Rustic Overtones: Volume Up


By Steve Lichtenstein

It’s no big secret that the rampant popularity of the Dave Matthews Band among high school and college students has made the pill of “jam bands” and more musically inclined and not guitar-dependant outfits easier to swallow. Sure, Phish laid the seed during the late ‘80s and early ‘90s with an overwhelmingly progressive following, but they tend to instigate either a strictly obsessive pleasure or an apathetic disliking. Plus, they’re not on the radio so much. DMB’s popularity (a catchy acronym vaults a band’s importance monumentally, of course) in album and concert sales, and mostly radio play, have given them the kind of pied piper status, although on a much smaller scale, that Nirvana had with grunge. Point being, listeners that would never give elaborate and talented bands like Agents of Good Roots or Rustic Overtones a chance because of their lack of air play and cathiness, might now because of DMB’s success. Of course, it’s highly debatable whether these bands have any recognition at all, with or without Dave’s influence. It just seems more likely now that it’s a possibility, given the circumstances.

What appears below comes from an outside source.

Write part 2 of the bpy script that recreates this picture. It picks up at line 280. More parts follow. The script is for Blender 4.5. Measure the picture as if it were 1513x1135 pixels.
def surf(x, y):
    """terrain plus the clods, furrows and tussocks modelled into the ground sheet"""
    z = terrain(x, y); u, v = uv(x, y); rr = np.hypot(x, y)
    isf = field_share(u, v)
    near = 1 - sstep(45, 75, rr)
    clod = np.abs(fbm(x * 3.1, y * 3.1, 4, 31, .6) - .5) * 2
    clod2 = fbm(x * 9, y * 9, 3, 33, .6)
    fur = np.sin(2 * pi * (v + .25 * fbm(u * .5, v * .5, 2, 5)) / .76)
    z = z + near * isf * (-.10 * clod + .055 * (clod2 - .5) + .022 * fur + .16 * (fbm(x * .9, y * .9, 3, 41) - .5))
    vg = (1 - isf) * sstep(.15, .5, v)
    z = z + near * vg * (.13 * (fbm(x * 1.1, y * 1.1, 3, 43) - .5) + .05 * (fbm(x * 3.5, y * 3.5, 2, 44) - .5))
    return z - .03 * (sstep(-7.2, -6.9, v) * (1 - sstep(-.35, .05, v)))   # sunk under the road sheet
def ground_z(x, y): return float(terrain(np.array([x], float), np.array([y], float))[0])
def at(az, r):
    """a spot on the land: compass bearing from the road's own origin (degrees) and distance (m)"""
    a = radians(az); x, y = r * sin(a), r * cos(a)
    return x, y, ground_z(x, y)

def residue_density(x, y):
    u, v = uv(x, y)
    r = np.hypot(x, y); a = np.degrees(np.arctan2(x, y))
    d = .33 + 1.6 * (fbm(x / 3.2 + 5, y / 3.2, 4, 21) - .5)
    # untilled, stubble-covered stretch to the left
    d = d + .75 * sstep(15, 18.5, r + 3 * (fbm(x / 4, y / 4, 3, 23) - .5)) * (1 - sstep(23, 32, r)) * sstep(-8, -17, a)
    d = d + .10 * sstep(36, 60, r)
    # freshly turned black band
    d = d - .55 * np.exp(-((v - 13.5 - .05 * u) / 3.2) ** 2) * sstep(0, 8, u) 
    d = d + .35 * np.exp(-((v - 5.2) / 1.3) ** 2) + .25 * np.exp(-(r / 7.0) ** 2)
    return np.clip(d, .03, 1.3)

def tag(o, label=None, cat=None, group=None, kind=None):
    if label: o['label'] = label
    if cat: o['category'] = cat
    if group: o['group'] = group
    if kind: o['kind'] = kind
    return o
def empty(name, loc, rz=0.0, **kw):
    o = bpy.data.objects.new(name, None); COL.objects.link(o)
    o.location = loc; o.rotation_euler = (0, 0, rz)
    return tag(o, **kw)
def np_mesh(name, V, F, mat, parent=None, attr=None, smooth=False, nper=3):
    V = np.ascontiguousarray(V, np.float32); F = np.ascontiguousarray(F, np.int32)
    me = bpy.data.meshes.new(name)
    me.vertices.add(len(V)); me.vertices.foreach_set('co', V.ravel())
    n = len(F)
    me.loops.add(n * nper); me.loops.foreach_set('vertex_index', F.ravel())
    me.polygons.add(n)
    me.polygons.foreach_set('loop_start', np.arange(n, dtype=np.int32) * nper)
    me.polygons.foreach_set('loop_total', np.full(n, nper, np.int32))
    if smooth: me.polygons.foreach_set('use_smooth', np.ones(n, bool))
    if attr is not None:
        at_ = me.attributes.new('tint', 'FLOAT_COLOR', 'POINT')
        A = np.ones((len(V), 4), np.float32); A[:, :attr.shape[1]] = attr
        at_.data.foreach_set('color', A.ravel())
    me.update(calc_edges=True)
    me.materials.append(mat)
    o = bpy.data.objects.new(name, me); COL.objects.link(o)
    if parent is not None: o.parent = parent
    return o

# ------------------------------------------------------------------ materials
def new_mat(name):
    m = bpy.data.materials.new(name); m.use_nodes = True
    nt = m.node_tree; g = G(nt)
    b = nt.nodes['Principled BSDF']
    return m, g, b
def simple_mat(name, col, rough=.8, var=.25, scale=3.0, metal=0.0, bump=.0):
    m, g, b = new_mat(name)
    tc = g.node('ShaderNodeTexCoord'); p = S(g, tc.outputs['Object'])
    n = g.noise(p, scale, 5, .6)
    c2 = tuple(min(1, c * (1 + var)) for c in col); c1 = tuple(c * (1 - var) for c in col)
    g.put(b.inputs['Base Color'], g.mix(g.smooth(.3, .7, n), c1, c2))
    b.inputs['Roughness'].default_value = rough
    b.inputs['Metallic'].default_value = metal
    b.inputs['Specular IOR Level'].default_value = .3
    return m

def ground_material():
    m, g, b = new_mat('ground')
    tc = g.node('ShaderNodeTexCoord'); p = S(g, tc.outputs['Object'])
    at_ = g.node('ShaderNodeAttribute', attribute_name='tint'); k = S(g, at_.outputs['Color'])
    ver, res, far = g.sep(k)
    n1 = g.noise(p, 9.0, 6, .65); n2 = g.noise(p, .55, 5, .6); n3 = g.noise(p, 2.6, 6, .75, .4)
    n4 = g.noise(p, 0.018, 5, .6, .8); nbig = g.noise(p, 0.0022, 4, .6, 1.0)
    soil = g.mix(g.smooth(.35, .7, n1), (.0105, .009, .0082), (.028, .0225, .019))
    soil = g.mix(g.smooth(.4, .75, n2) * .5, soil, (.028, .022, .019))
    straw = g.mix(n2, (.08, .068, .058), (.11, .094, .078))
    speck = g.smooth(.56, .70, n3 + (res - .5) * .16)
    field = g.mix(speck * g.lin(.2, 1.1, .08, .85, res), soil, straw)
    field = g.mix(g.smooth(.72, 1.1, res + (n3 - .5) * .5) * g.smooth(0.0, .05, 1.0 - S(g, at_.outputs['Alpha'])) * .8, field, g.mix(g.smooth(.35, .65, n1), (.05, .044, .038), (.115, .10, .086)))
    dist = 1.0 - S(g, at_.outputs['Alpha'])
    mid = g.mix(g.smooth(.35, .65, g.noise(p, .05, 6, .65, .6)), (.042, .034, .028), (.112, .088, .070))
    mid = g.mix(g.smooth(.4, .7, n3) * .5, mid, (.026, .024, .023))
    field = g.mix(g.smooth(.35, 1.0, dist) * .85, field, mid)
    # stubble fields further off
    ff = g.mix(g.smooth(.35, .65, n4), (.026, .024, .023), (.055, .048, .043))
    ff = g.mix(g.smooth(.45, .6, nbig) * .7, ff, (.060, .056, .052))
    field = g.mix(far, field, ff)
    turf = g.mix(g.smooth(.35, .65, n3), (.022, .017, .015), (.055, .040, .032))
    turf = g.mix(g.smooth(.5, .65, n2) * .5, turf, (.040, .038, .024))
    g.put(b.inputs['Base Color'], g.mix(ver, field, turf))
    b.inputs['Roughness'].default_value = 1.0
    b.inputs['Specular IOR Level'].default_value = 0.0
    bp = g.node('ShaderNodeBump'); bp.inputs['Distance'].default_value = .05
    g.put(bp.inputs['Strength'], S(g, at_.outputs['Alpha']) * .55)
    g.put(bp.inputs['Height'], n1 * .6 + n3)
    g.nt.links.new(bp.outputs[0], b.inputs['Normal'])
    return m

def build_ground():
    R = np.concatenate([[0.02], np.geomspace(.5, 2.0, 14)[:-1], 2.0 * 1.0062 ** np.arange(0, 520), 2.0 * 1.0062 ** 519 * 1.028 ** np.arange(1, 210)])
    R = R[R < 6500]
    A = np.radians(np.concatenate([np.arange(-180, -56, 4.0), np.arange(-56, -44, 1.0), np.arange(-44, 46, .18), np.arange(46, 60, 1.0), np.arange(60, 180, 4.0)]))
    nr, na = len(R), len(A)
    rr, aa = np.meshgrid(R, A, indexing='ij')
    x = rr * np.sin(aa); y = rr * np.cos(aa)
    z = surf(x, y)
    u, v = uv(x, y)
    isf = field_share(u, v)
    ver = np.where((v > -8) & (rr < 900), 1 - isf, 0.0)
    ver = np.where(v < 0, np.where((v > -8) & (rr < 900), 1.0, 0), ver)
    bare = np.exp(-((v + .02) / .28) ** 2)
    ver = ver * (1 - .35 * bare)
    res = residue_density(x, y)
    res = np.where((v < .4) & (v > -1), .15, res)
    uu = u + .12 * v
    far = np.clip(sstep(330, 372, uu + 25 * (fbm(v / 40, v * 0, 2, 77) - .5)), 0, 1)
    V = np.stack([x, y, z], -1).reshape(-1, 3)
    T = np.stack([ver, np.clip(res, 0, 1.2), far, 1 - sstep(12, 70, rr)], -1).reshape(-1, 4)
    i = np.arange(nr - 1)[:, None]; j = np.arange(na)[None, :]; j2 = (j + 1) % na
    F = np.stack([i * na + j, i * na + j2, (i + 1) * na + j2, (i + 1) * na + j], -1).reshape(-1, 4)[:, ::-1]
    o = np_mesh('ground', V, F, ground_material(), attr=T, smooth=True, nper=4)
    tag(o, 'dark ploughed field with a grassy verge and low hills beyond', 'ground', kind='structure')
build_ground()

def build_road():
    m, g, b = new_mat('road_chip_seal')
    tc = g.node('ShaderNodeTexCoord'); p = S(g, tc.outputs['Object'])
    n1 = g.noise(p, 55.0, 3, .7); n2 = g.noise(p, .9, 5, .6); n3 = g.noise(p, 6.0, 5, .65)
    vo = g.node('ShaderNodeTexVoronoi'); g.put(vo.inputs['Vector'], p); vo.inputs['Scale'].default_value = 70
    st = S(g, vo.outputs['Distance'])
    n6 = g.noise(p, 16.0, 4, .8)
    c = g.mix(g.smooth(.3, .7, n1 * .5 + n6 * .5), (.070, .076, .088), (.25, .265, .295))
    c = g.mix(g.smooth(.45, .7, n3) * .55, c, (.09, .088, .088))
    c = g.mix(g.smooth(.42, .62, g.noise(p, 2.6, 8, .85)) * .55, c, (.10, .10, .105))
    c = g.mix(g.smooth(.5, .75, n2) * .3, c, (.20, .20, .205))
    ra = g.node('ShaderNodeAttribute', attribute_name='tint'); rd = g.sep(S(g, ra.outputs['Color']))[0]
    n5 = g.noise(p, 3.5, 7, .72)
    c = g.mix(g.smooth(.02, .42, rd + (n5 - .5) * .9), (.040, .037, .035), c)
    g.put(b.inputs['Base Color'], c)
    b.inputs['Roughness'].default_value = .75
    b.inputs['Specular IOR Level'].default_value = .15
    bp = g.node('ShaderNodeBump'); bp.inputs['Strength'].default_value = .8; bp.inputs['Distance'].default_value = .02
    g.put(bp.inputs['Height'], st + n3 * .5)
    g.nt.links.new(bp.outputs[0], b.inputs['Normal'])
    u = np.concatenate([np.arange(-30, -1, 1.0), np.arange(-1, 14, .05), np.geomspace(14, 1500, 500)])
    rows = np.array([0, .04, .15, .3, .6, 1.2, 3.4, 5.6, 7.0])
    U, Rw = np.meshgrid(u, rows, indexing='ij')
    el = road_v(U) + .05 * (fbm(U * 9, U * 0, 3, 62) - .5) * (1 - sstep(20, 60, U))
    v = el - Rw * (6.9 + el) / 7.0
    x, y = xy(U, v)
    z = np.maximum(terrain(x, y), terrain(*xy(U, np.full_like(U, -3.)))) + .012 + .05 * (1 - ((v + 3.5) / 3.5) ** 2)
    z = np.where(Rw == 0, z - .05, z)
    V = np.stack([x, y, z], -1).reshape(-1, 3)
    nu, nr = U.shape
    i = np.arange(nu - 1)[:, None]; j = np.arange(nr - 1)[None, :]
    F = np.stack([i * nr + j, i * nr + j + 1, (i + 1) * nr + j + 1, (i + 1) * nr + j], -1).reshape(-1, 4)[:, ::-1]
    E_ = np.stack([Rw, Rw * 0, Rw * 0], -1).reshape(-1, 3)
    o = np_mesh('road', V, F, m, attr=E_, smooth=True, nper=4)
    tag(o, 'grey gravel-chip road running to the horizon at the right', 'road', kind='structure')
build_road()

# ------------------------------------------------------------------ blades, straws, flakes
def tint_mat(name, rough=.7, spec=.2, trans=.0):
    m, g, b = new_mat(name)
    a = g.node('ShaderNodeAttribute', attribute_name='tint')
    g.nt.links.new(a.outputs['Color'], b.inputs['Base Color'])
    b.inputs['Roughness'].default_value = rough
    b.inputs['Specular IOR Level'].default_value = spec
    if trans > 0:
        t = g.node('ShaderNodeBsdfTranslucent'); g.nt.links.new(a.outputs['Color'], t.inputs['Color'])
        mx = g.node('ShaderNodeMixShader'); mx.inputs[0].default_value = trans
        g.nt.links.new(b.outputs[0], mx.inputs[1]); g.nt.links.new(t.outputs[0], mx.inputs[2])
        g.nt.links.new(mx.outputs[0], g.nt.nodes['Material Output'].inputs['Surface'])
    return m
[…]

Still, it’s questionable whether or not Rustic Overtones solid new EP, Volume Up, will propel their status. It’s unfortunate, since radio seems to solely give bands of this nature (“jam band” is a lame, disagreeable term, but it serves it’s purpose well enough) to Dave Matthews, as if they were the only representative. Perhaps in a better world.

But it’s not that RU (nice, eh?) doesn’t pull out all the stops. Bring in cameos from Funkmaster Flex and David Bowie (an interesting combo), and layer horny songs with Dave Gutter’s Peter Gabriel/Dave Matthews lilt and lyrics about lounging around, drinking, smoking cigarettes, and cars, and it’s a fair effort. “It ain’t heavy, it’s just heavyset,” Gutter croons on “Heavy Set,” and he makes good sense. The songs are casual, loose, rocking, swaying. The real winner is the closer, “No More Noyes,” a loungey, shoddily adhered demo that is ultra-sincere and brilliant, all in the attempt to score another cigarette “if the world starts to end.” Step up the production values, bulk up the length, throw it on soundtrack and watch it grow. Stellar.

Alas, no prospective fan is likely to go out and fork over 10 bucks or more for a six song, 17-minute affair (“Beekeeper” is all of 35 seconds). Still, Volume Up, whether for established fans or not, is a fine, complete record. Get the men another cigarette. Hell, even light it for them.